The Adam-Eve stories have clearly left a deep imprint in Jewish and Christian literature and art, although interest in them may have been a bit late in developing (the Qumran texts show little concern with them, as do some of the early pseudepigrapha). Anderson has written an engaging, very readable study of the issues that gave rise to reflection, the nature of the solutions adopted, and the situations that the interpretations addressed. His book provides us with another contribution to the lively modern concern with the Rewritten Scriptures in Judaism and Christianity.

It is interesting just to read about such material and a delight to have an authoritative guide through it. But is there more that study of the Rewritten Scriptures offers than simply an interesting historical and literary exercise? It is safe to say that there is.
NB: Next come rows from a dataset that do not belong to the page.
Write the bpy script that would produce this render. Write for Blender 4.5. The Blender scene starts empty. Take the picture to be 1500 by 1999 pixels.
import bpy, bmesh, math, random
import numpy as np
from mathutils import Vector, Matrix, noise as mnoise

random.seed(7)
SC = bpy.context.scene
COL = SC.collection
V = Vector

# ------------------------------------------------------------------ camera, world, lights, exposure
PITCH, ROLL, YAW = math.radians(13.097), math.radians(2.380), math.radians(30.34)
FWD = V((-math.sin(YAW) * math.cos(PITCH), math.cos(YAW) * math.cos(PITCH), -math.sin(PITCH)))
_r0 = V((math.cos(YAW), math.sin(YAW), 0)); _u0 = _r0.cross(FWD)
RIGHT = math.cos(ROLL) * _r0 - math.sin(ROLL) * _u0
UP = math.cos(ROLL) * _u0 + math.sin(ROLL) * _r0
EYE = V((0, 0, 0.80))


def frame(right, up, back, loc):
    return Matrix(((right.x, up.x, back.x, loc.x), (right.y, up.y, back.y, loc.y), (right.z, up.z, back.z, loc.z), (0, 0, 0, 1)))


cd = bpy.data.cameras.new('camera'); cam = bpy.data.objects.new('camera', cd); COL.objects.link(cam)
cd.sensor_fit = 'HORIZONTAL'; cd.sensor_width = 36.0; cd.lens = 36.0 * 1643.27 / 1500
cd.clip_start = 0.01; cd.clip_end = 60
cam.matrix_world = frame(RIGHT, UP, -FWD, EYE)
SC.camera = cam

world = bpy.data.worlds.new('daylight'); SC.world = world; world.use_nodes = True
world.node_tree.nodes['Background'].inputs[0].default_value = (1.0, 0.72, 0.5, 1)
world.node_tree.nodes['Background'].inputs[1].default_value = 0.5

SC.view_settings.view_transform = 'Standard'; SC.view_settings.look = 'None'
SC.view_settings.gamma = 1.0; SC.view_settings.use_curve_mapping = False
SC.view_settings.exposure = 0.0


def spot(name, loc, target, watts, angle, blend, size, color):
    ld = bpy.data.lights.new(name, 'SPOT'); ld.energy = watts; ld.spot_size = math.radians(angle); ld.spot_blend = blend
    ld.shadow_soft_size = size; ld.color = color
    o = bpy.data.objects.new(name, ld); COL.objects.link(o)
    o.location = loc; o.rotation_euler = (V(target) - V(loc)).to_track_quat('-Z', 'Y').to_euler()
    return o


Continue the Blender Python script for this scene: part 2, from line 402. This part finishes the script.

It is instructive to watch traditional scriptural interpretation (a phenomenon with a far longer history than historical-critical scholarship) in action, to appreciate the principles underlying it, and to witness what attention to the entire existing text can yield. Modern exegesis operates with different assumptions and perhaps more evidence, but it is hardly more subtle than its traditional ancestor. The current emphasis in biblical scholarship on the finished text (with less concern for the necessarily hypothetical reconstructions of its prehistory) is a rebirth-transformed, to be sure-of what had long prevailed in reflection on the Bible.